In November 2010 the draft law was submitted to the Sejm. Already at that stage it was evident that the proposed amendment had some flaws and that the government would be proposing further far-reaching modifications during the ensuing legislative process.

In January 2011 the public hearing of the draft law was carried on. As previously, it was well known at that time that a number of changes would be introduced to the bill at the committee stage. Yet, the invited organisations were unaware of what direction those changes would go and, hence, their statements of opinion pertained to the bill still under review. It turned out later on that not all the remarks made were of significance in the light of further changes.

Given the number of critical reviews of the legal community and the far-reaching scope of projected changes, the works on the bill proceeded at a rapid pace.  The Helsinki Foundation for Human Rights is also critical of a notorious practice of deputies leaving the meetings. It led to the situation where the reasons for the changes proposed by the entities participating in the public consultation were delivered to a virtually empty hall.
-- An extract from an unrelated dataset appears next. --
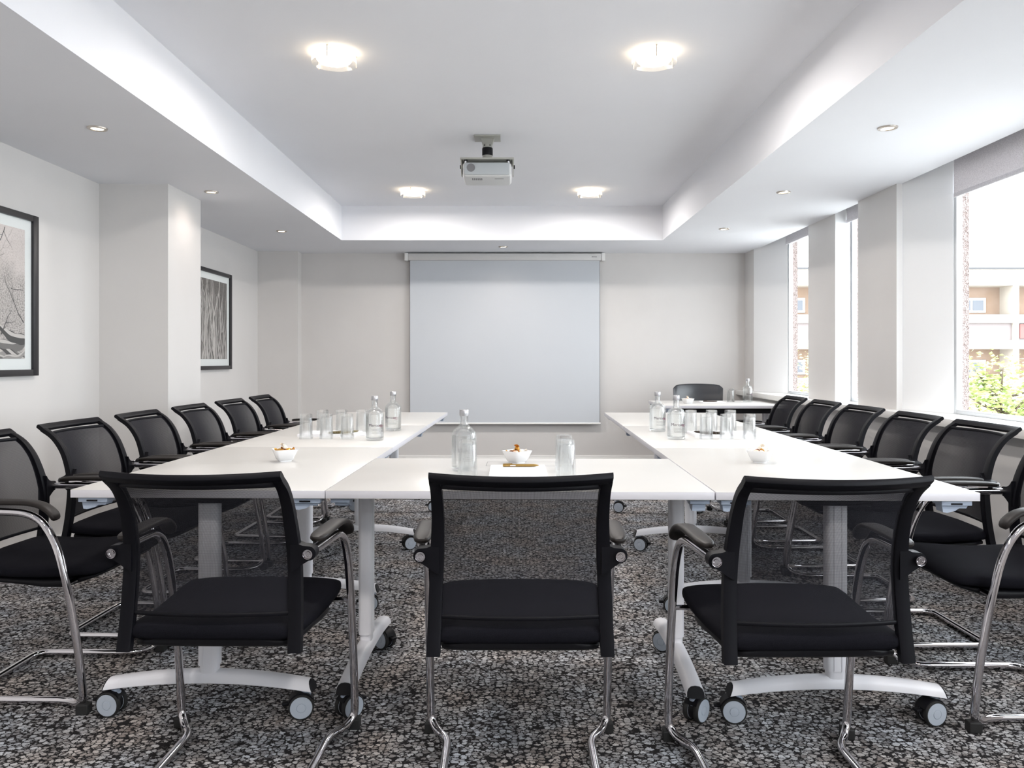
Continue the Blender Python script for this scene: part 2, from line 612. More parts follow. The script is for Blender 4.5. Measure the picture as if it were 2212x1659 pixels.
# =================================================================== the room
def build_room():
    m = MB(CARPET)
    m.box(XL - 0.2, 2.9, YB - 0.2, DW + 0.2, -0.12, 0.0)
    struct(m.build('floor'), 'grey and taupe mottled loop carpet with dark flecks', 'floor')

    # ceiling: border at H, recess above
    m = MB(CEIL)
    T = 0.45
    m.box(XL - 0.2, RX0, YB - 0.2, DW + 0.2, H, H + T)
    m.box(RX1, XC, YB - 0.2, DW + 0.2, H, H + T)
    m.box(RX0, RX1, RY1, DW + 0.2, H, H + T)
    m.box(RX0, RX1, YB - 0.2, RY0, H, H + T)
    m.box(RX0 - 0.02, RX1 + 0.02, RY0 - 0.02, RY1 + 0.02, H + REC, H + T)
    m.box(XC, 2.9, YB - 0.2, DW + 0.2, H + 0.16, H + T)
    struct(m.build('ceiling'), 'white ceiling with a long rectangular raised recess', 'ceiling')

    m = MB(WALL)
    m.box(XL - 0.2, XL, YB - 0.2, DW + 0.2, 0, H)
    m.box(XL, -2.271, 5.147, 5.685, 0, H)            # pillar
    struct(m.build('wall_left'), 'off-white left wall with a square projecting pillar', 'wall')

    m = MB(WALLB)
    m.box(XL, XC, DW, DW + 0.2, 0, H + 0.16)
    m.box(XL, -2.299, 8.35, DW, 0, H)
    struct(m.build('wall_back'), 'pale greige far wall behind the projection screen', 'wall')

    m = MB(WALL)
    m.box(XL, 2.9, YB - 0.2, YB, 0, H + 0.16)
    struct(m.build('wall_front'), 'plain off-white wall behind the camera', 'wall')

    # window side: apron, pillars, mullions
    m = MB(WALL)
    m.box(XP + 0.01, 2.73, YB, DW, 0, 0.77)
    zt = H + 0.16

    def col(pts):
        m.prism(pts, 0.77, zt)
    col([(XP, 8.18), (2.69, 7.63), (2.73, 7.63), (2.73, DW), (XP, DW)])
    col([(XC, 6.21), (2.73, 6.21), (2.73, 6.77), (XC, 6.77)])
    col([(XP, 5.147), (2.576, 5.147), (2.69, 4.76), (2.73, 4.76), (2.73, 5.72), (XP, 5.72)])
    col([(XC, 2.62), (2.73, 2.62), (2.73, 3.10), (XC, 3.10)])
    col([(XP, 1.60), (2.576, 1.60), (2.69, 1.22), (2.73, 1.22), (2.73, 2.20), (XP, 2.20)])
    col([(XC, -0.88), (2.73, -0.88), (2.73, -0.40), (XC, -0.40)])
    col([(XP, YB), (2.73, YB), (2.73, -2.6), (XP, -2.6)])
    rv = MB(REVEAL)
    for (ya, yb) in ((8.18, 7.63), (5.147, 4.76), (1.60, 1.22)):
        xa = XP if ya > 8 else 2.576
        rv.prism([(xa - .004, ya), (2.686, yb), (2.694, yb - .002), (xa + .02, ya + .002)][::1], 0.8205, H + .15)
    for ya in (6.21, 2.62, -0.88):
        rv.box(XC + .002, 2.69, ya - .004, ya + .001, 0.8205, H + .15)
    struct(rv.build('trim_2'), 'white window reveals with daylight painted into their colour', 'window reveal')
    # heads over the windows
    for y0, y1 in WINDOWS:
        m.box(2.70, 2.73, y0, y1, H, zt)
    struct(m.build('wall_right'), 'off-white window wall with square piers and narrow mullions', 'wall')

    m = MB(PEBB)
    ys = [(7.63, DW + .3), (6.21, 6.77), (4.76, 5.72), (2.62, 3.10), (1.22, 2.20), (-0.88, -0.40), (YB - .2, -2.6)]
    for y0, y1 in ys:
        m.box(2.731, 2.792, y0 + 0.012, y1 - 0.012, -5.0, 3.4)
    m.box(2.731, 2.792, YB - .2, DW + .3, -5.0, 0.765)
    m.box(2.731, 2.792, YB - .2, DW + .3, H + 0.02, 3.4)
    struct(m.build('wall_outside'), 'pinkish pebble-dashed outer wall seen through the windows', 'wall')

    m = MB(TRIM)
    m.box(2.43, 2.73, YB, DW, 0.77, 0.82, 0.006)
    struct(m.build('trim_1'), 'white window sill running the length of the right wall', 'window sill')
    m = MB(TRIM)
    for x0, x1, y0, y1 in ((XL, XL + .018, YB, 5.147), (XL, XL + .018, 5.685, 8.35), (XL, -2.271 + .018, 5.129, 5.147),
                           (-2.271, -2.253, 5.147, 5.685), (XL, -2.253, 5.685, 5.703)):
        m.box(x0, x1, y0, y1, 0, 0.1, 0.004)
    struct(m.build('baseboard_left'), 'white skirting board along the left wall and pillar', 'skirting board')
    m = MB(TRIM)
    m.box(-2.299, XP, DW - .018, DW, 0, 0.085, 0.003)
    m.box(-2.299, XP, DW - .010, DW, 0.085, 0.108, 0.003)
    m.box(XL, -2.281, 8.332, 8.35, 0, 0.1, 0.003)
    struct(m.build('baseboard_back'), 'white skirting board with a moulded top along the far wall', 'skirting board')
    m = MB(TRIM)
    m.box(XP - .006, XP + .012, YB, DW, 0, 0.1, 0.003)
    struct(m.build('baseboard_right'), 'white skirting board under the windows', 'skirting board')

    names = ['far narrow window beyond the slim mullion', 'narrow window strip beside the big pier', 'large window at the right edge of the view',
             'added unseen narrow window beside the camera', 'added unseen large window level with the camera', 'added unseen window at the rear of the room']
    for i, (y0, y1) in enumerate(WINDOWS):
        w = empty('window_%d' % (i + 1), names[i], 'window', (2.72, (y0 + y1) / 2, 0.82))
        w['kind'] = 'structure'
        h = H + 0.0 - 0.82
        a, b = -(y1 - y0) / 2, (y1 - y0) / 2
        m = MB(ALU)
        fw = 0.028
        m.box(-.028, .009, a, a + fw, 0, h, 0.003)
        m.box(-.028, .009, b - fw, b, 0, h, 0.003)
        m.box(-.028, .009, a + fw, b - fw, 0, fw, 0.003)
        m.box(-.028, .009, a + fw, b - fw, h - fw, h, 0.003)
        m.build('window_frame', w)
        m = MB(PANE)
        m.box(-.003, .003, a + fw - .004, b - fw + .004, fw - .004, h - fw + .004)
        m.build('window_pane', w)


build_room()


def blind(y0, y1, drop, label):
    t = empty('roller_blind', label, 'blind', (2.655, (y0 + y1) / 2, H + 0.10))
    a, b = -(y1 - y0) / 2, (y1 - y0) / 2
    zb = CZ + drop - (H + 0.10)
    m = MB(BLIND)
    m.box(-.0012, .0012, a, b, zb, 0.0)
    m.build('blind_fabric', t)
    m = MB(BLIND)
    m.box(-.006, .006, a, b, zb - .004, zb + .022, 0.003)
    m.build('bottom_bar', t)
    m = MB(EDGE)
    m.tube([(0.0, a, .02), (0.0, b, .02)], .022, 14)
    m.build('roller', t)
    return t


blind(3.13, 4.69, 0.978, 'grey woven roller blind at the top of the large right window')
blind(6.78, 7.58, 1.118, 'grey roller blind at the top of the far narrow window')
blind(5.73, 6.20, 1.088, 'grey roller blind in the slim window beside the big pier')


# =================================================================== outside
def build_outside():
    D = 34.0
    k = D / F

    def X(p): return (p - 1107) * k
    def Z(p): return CZ - (p - 777) * k
    b = empty('apartment_building', 'cream and tan apartment block across the street with balconies', 'building', (X(2150), D, -5.0))
    ox, oz = b.location.x, b.location.z

    def bx(m, x0, x1, y0, y1, p0, p1, bev=0.0):
        m.box(x0 - ox, x1 - ox, y0, y1, Z(p1) - oz, Z(p0) - oz, bev)
    xl, xr = X(1560), X(3300)
    m = MB(OUTT)
    m.box(xl - ox, xr - ox, 0.9, 6.0, 0, Z(600) - oz)
    m.build('wall', b)
    m = MB(OUTW)
    bx(m, xl, xr, -0.1, 1.0, 582, 617)
    for q in range(4):
        s = 137 * q
        bx(m, xl, xr, -0.15, 0.95, 680 + s, 698 + s)
        bx(m, xl, xr, -0.15, 0.95, 735 + s, 754 + s)
    for x in (1585, 1785, 1985, 2187, 2387, 2587, 2787, 2987, 3187):
        m.box(X(x) - ox, X(x + 13) - ox, -0.05, 0.95, 0, Z(600) - oz)
    m.build('balcony_band', b)
    m = MB(OUTGREY)
    bx(m, xl - .1, xr + .1, -0.2, 1.1, 578, 582)
    m.build('parapet_cap', b)
    m = MB(OUTP)
    for q in range(4):
        bx(m, xl, xr, 0.05, 0.12, 698 + 137 * q, 735 + 137 * q)
    m.build('balcony_glass', b)
    for x in (2203, 2603):
        m = MB(OUTR)
        bx(m, X(x), X(x + 40), -0.02, 0.04, 700, 731)
        m.build('red_panel', b)
    for q in range(4):
        for x in (1660, 1860, 2060, 2260, 2460, 2660):
            s = 137 * q
            m = MB(OUTF)
            bx(m, X(x + 30), X(x + 95), 0.84, 0.92, 640 + s, 673 + s, 0.01)
            w = m.build('window', b)
            m = MB(OUTG)
            bx(m, X(x + 36), X(x + 60), 0.82, 0.85, 646 + s, 668 + s)
            bx(m, X(x + 66), X(x + 89), 0.82, 0.85, 646 + s, 668 + s)
            m.build('pane', w)
    m = MB(STREET)
    m.box(3.4, 60, -12, 70, -5.1, -5.0)
    tag(m.build('street'), 'grey street far below the windows', 'street', kind='structure')


build_outside()


def tree(x, y, zc, r, seed, label, n=1500):
    t = empty('street_tree', label, 'tree', (x, y, -5.0), 0)
    rr = random.Random(seed)
    m = MB(BARK)
    h = zc + 5.0
    m.tube([(0, 0, 0), (0.05, 0, h * .5), (0, .05, h * .8), (0.02, 0, h + r * .5)], [.12, .1, .06, .02], 8)
    for i in range(14):
        a = rr.uniform(0, 2 * PI); z0 = h - r * rr.uniform(.0, 1.0)
        e = Vector((math.cos(a), math.sin(a), rr.uniform(.2, 1.0))) * r * rr.uniform(.5, .95)
        m.tube([(0, 0, z0), (e.x * .5, e.y * .5, z0 + e.z * .35), (e.x, e.y, z0 + e.z)], [.035, .02, .006], 5)
    m.build('trunk', t)
    m = MB(LEAF)
    clumps = []
    for i in range(26):
        v = Vector((rr.gauss(0, 1), rr.gauss(0, 1), rr.gauss(0, 1))).normalized() * r * rr.uniform(.3, 1.0)
        clumps.append(v + Vector((0, 0, h)))
    for i in range(n):
        c = rr.choice(clumps) + Vector((rr.gauss(0, .17), rr.gauss(0, .17), rr.gauss(0, .15))) * r
        s = rr.uniform(.035, .075)
        M = Matrix.Translation(c) @ Matrix.Rotation(rr.uniform(0, 6.3), 4, 'Z') @ Matrix.Rotation(rr.uniform(-1.2, 1.2), 4, 'X')
        m.poly([M @ Vector(p) for p in ((-s, 0, 0), (-s * .3, -s * .6, .01), (s, 0, 0), (-s * .3, s * .6, .01))])
    m.build('foliage', t, sharp=0)
    return t


tree(8.75, 14.0, 0.55, 0.85, 3, 'young light green street tree outside the large right window', 1700)
tree(7.75, 20.0, 0.2, 1.1, 5, 'light green street tree outside the far narrow window', 1500)


# =================================================================== lights of the room, with added ones out of view
def ceiling_lamp(x, y, label):
    z = H + REC
    t = empty('ceiling_light', label, 'ceiling light', (x, y, z), 0, 'round glass ceiling lights in the recess')
    m = MB(METALW)
    m.lathe([(0, 0), (.075, 0), (.075, -.012), (0, -.012)], 28)
    m.build('backplate', t)
    m = MB(LAMPD)
    m.lathe([(0, -.016), (.070, -.016), (.082, -.024), (.084, -.034), (.075, -.042), (0, -.044)], 32)
    m.build('diffuser', t)
    m = MB(GLASS)
    m.lathe([(.104, -.012), (.107, -.012), (.108, -.052), (.105, -.052), (.104, -.012)], 40)
    m.build('glass_ring', t)
    for k in range(3):
        m = MB(STEEL)
        a = 2 * PI * k / 3 + 0.45
        m.box(.072, .112, -.003, .003, -.008, -.002, mtx=Matrix.Rotation(a, 4, 'Z'))
        m.tube([Matrix.Rotation(a, 4, 'Z') @ Vector((.110, 0, -.004)), Matrix.Rotation(a, 4, 'Z') @ Vector((.110, 0, -.056))], .0025, 6)
        m.build('clip', t)
    d = bpy.data.lights.new('ceiling_lamp_light', 'AREA')
    d.shape = 'DISK'
    d.energy = LAMP_W
    d.color = (1.0, 0.95, 0.91)
    d.size = 0.18
    o = bpy.data.objects.new('ceiling_lamp_light', d)
    C.objects.link(o)
    o.parent = t
    o.location = (0, 0, -.06)
    return t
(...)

The Act was adopted by the Sejm on 18 August. ‘In Poland there is an ongoing debate over the quality of law. However, the works on the amendment to the Court Act are a good illustration of how much still needs to be done to achieve a satisfactory outcome of the legislative process’, says Adam Bodnar and adds: ‘Any defects in the functioning of Polish courts, including these resulting from defective legislation, may negatively affect the exercise of the judicial power and the manner in which the courts decide on our rights and duties’.

The Helsinki Foundation for Human Rights has urged President Bronisław Komorowski to consider asking the Constitutional Tribunal for a constitutional review of the amended Court Act. The Foundation believes that all the formal mistakes made during the legislative process may result in the Act being unconstitutional.